Hydrology2026, 13(1), 36;https://doi.org/10.3390/hydrology13010036 
(registering DOI)
This article belongs to the Special Issue Groundwater Pollution: Sources, Mechanisms, and Prevention (Second Edition)

Abstract

Landfills serve as a primary disposal method for municipal solid waste in China, with over 20,000 operational sites nationwide; however, long-term operations risk leachate leakage and groundwater contamination. Amid intensifying climate change and human activities, understanding contaminant evolution mechanisms in landfills has become critically urgent. Focusing on a representative plain-based landfill in North China, this study integrated field investigations and groundwater monitoring to establish a monthly coupled groundwater flow–solute transport model (using MODFLOW and MT3DMS codes) based on site-specific hydrogeological boundaries and multi-year monitoring data, analyzing spatiotemporal plume evolution under the coupled impacts of precipitation variability (climate change) and intensive groundwater extraction (human activities), spanning the historical period (2021–2024) and future projections (2025–2040). Historical simulations demonstrated robust model performance with satisfactory calibration against observed water levels and chloride concentrations, revealing that the current contamination plume exhibits a distinct distribution beneath the site. Future projections indicate nonlinear concentration increases: in the plume core zone, concentrations rise with precipitation, whereas at the advancing front, concentrations escalate with extraction intensity. Spatially, high-risk zones (>200 mg/L) emerge earlier under wetter conditions—under the baseline scenario (S0), such zones form by 2033 and exceed site boundaries by 2037. Plume expansion scales positively with extraction intensity, reaching its maximum advancement and coverage under the high-extraction scenario. These findings demonstrate dual drivers—precipitation accelerates contaminant accumulation through enhanced leaching, while groundwater extraction promotes plume expansion via heightened hydraulic gradients.
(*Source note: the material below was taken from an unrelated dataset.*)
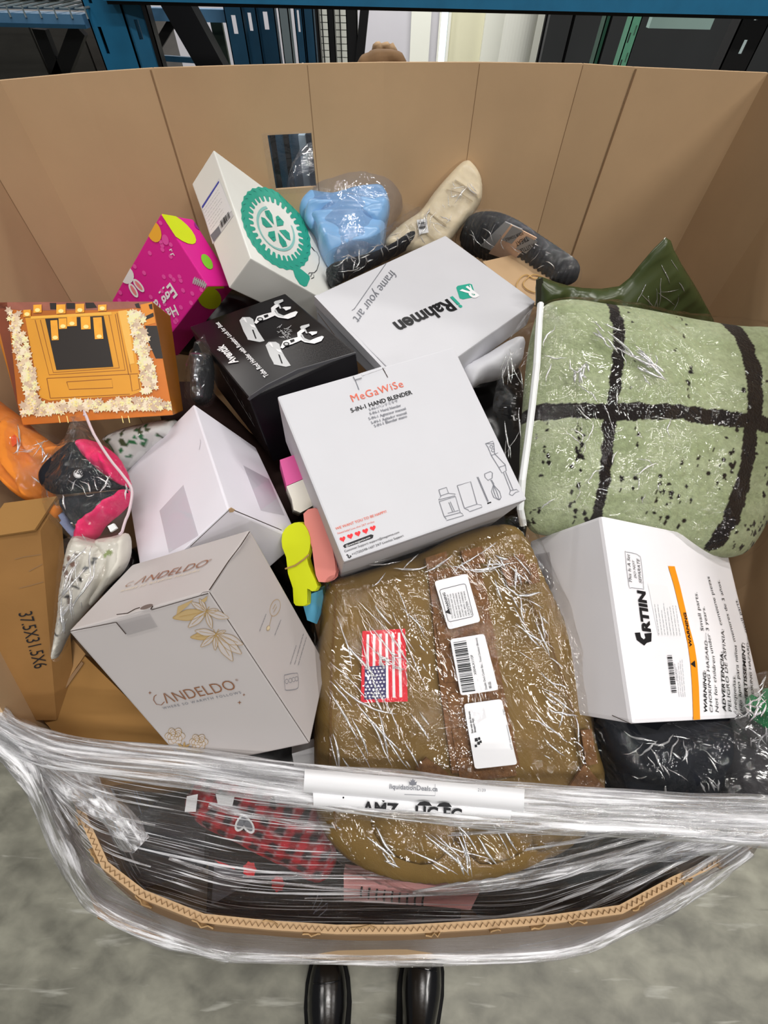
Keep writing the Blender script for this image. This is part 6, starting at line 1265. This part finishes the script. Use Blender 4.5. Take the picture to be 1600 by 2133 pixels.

This work elucidates coupled climate–human activity impacts on landfill contamination mechanisms, proposing a transferable numerical modeling framework that provides a quantitative scientific basis for post-closure supervision, risk assessment, and regional groundwater protection strategies, thereby aligning with China’s Standard for Pollution Control on the Landfill Site of Municipal Solid Waste and the Zero-Waste City initiative.